When Ekofisk field began production in 1971, the chalk reservoir's 35 to 40 percent porosity and anticipated pressure depletion suggested a volumetrically large but low-deliverability reservoir; initial production rates of 100,000 to 150,000 barrels per day were higher than the matrix permeability model predicted, which engineers attributed to natural fracture production. By the late 1970s, subsidence monitoring revealed that the seabed above the field was sinking at 40 to 50 cm per year, much faster than the 10 to 20 cm predicted from elastic compaction; geomechanical analysis showed that Ekofisk chalk was undergoing inelastic compaction as pore pressure fell below the initial vertical effective stress, collapsing inter-coccolith pore structure and releasing 50 to 60 percent more oil than simple pressure depletion of a rigid reservoir would produce. This discovery transformed North Sea chalk reservoir models and justified sustained investment in field development; water injection for pressure maintenance began in 1987, dramatically slowing compaction rate and subsidence, and Ekofisk is still producing today at over 70,000 barrels of oil equivalent per day more than 50 years after discovery, with ultimate recovery substantially exceeding original estimates.

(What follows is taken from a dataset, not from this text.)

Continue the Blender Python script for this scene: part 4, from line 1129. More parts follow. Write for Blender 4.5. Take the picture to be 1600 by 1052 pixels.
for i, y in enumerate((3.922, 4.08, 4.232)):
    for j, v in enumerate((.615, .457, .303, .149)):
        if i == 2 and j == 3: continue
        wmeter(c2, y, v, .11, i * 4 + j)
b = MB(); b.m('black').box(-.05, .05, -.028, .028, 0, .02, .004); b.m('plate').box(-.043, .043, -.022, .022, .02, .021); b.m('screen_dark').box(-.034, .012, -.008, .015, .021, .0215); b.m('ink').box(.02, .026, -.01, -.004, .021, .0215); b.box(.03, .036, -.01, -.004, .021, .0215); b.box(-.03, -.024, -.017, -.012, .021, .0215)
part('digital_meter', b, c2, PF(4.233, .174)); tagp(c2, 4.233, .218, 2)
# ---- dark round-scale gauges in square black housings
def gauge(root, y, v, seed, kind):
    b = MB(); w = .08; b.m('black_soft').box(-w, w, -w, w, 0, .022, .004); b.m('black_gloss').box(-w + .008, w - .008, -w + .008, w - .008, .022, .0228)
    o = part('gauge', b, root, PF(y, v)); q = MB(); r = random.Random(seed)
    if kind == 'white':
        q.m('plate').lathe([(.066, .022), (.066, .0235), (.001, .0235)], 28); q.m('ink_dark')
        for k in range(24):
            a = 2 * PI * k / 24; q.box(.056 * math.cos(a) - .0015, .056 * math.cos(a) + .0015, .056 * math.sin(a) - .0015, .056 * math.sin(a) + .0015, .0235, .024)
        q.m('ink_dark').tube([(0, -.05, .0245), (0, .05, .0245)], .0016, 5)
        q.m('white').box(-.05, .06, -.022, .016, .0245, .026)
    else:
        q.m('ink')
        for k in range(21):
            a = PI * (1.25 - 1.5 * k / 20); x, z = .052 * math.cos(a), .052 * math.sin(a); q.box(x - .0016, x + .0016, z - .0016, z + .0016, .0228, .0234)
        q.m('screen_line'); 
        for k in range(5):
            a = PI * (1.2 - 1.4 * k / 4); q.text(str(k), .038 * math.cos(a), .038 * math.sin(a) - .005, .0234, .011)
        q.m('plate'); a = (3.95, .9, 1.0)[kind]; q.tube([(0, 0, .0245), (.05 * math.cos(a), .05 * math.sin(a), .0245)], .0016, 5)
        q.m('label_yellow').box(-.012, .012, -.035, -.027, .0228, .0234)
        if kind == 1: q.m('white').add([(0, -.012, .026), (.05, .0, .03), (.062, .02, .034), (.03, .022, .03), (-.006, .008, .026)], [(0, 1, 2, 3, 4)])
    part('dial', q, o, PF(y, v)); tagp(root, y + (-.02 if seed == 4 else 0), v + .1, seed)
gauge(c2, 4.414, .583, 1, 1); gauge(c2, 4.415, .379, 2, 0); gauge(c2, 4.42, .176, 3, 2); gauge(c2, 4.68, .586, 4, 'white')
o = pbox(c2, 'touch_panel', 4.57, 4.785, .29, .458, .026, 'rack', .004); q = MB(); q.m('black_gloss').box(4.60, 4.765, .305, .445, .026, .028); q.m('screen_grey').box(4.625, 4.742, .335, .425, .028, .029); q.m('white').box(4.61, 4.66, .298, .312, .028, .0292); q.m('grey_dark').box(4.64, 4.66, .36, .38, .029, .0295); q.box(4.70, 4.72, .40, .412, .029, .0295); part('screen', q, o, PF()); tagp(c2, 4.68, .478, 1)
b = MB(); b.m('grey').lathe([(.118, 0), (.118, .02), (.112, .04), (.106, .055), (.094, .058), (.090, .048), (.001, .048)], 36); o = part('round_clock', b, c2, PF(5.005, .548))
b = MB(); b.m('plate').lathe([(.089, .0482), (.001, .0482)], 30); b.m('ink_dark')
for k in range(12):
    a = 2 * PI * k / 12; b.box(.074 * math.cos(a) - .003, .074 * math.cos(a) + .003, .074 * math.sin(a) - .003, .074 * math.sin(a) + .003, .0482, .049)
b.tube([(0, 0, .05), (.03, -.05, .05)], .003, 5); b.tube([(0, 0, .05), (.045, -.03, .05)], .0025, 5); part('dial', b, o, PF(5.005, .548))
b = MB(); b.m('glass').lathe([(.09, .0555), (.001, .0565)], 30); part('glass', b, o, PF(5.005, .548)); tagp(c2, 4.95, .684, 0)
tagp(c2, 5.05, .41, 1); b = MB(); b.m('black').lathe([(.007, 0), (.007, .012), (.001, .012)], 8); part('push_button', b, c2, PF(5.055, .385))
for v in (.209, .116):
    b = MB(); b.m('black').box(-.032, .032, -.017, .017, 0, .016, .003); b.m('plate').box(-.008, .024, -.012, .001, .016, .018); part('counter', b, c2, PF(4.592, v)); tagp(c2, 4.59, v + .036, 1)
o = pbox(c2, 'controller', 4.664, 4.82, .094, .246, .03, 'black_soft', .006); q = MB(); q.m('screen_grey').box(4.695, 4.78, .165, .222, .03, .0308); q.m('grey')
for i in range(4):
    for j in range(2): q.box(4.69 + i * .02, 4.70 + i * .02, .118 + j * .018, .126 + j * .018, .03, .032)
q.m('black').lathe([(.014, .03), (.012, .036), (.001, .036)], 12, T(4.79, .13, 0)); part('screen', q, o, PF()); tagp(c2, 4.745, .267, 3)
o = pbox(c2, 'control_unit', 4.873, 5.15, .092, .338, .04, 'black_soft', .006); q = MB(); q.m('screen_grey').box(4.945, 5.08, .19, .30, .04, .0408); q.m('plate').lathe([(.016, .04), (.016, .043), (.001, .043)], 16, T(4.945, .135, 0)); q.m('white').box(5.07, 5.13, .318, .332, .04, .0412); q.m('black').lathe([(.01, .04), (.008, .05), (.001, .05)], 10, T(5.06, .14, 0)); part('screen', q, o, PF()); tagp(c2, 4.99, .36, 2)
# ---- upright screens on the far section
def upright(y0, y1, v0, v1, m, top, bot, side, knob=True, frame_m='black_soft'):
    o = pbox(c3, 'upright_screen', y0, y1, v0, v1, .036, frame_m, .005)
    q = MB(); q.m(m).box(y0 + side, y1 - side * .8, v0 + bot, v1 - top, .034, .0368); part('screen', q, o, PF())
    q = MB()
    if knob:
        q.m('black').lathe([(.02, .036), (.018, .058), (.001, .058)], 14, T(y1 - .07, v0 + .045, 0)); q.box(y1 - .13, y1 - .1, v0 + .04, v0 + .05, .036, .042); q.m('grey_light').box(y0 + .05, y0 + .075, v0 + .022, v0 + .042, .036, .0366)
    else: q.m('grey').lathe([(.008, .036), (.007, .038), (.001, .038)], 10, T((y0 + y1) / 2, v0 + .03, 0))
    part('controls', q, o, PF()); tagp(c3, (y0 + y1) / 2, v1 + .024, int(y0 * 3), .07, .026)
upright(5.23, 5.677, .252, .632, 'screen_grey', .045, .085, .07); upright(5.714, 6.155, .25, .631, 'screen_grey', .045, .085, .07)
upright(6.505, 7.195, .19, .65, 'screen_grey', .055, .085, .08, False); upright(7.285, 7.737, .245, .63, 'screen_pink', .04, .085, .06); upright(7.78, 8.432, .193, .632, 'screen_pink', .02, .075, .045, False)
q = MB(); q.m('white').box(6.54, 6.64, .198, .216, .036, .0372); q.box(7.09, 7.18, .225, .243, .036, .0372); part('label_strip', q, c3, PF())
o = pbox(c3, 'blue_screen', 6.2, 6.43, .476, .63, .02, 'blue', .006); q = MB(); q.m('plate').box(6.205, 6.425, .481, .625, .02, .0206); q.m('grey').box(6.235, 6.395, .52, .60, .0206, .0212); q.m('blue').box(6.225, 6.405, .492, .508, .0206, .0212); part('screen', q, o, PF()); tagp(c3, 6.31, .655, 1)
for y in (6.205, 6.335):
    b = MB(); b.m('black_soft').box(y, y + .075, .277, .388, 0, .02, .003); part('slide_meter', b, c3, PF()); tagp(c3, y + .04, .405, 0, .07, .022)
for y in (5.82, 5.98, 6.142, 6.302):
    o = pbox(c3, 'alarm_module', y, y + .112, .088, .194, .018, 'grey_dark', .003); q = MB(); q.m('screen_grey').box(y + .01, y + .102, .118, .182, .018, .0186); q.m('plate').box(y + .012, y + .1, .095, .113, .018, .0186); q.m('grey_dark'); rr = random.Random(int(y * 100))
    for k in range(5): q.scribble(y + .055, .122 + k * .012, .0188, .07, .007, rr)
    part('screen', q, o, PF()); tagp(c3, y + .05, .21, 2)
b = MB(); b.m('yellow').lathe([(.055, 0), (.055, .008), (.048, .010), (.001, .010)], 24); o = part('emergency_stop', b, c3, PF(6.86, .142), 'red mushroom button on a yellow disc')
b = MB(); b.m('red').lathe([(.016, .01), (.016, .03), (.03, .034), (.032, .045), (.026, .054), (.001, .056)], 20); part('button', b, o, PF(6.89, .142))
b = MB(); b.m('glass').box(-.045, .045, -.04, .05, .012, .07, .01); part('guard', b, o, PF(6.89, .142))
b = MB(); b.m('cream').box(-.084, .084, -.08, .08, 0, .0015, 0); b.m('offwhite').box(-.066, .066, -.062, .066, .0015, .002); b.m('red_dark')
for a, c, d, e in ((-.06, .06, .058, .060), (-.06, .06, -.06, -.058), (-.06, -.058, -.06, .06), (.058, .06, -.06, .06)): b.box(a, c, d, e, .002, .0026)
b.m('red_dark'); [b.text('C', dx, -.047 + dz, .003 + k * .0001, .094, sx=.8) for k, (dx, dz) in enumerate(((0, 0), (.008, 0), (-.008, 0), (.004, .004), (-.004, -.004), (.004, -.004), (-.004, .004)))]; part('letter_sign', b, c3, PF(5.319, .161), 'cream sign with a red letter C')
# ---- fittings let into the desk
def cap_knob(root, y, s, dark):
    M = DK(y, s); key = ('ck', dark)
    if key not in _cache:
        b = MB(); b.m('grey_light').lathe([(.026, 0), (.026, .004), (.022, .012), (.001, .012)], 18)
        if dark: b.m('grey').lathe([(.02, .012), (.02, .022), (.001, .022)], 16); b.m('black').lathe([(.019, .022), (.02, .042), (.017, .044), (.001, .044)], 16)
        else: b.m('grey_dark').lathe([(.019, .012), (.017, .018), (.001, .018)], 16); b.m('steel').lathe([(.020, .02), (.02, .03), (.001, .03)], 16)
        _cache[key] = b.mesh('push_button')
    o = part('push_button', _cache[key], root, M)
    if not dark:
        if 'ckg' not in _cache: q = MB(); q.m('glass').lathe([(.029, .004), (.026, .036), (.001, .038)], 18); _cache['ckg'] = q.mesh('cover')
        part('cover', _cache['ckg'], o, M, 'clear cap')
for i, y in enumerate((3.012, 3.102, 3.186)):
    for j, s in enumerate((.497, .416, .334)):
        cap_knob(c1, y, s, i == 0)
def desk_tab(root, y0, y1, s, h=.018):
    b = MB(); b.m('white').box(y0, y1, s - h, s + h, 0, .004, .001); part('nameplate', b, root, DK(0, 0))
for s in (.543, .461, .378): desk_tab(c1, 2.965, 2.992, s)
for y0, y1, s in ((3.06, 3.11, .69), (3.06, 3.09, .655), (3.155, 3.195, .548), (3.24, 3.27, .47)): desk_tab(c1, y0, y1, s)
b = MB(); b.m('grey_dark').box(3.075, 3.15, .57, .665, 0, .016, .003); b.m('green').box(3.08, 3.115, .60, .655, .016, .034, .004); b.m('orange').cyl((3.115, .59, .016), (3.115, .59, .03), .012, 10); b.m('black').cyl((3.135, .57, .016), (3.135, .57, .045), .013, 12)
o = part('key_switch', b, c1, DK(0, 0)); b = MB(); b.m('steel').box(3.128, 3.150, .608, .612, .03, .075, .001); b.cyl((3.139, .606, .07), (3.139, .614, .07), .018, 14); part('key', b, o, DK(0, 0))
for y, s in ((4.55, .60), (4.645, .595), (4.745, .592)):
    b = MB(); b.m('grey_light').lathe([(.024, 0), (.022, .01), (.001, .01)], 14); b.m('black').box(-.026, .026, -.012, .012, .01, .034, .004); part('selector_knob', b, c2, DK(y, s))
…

Fast Facts: Chalk (Reservoir Rock)
  • Composition: Coccolithophore skeletal calcite; Late Cretaceous age; white to off-white; very fine-grained
  • Porosity: 20 to 45 percent (high); permeability 0.01 to 5 mD (very low); pore throats 0.1 to 2 microns
  • Production mechanism: Compaction drive (matrix compacts as pressure depletes) + natural fracture flow + imbibition waterflood
  • Ekofisk subsidence: 6 to 9 m of seabed settlement by 1987; platform jacked 6.5 m; $650M operation
  • UCS: 2 to 15 MPa (very weak); compacts inelastically below initial effective stress; critical for geomechanical models
  • WCSB analogue: Nisku micritic carbonate, Wabamun tight carbonate; same high-porosity, low-permeability pore structure

Compaction drive is the primary production mechanism distinguishing chalk from conventional carbonates; inelastic matrix compaction as pore pressure depletes drives oil expulsion and accounts for the high recovery factors at Ekofisk and Valhall despite very low matrix permeability. Natural fractures are the permeability pathway for chalk matrix oil in North Sea fields; fracture orientation, density, and connectivity govern horizontal well trajectory design and infill well placement in chalk development programs. Waterflood is the secondary recovery mechanism in North Sea chalk fields; recovery relies on spontaneous imbibition of water from fractures into the oil-saturated matrix rather than viscous displacement, making surfactant-enhanced wettability alteration a key enhanced recovery option. Borehole image log is the primary fracture characterization tool in chalk development wells; FMI and OBMI logs identify fracture orientation and density used to optimize horizontal well trajectory for maximum fracture intersection. Micritic limestone is the broader carbonate facies within which chalk sits; WCSB Devonian micritic carbonates share chalk's micro-intercrystalline porosity and low permeability, making chalk reservoir physics applicable to WCSB tight carbonate programs.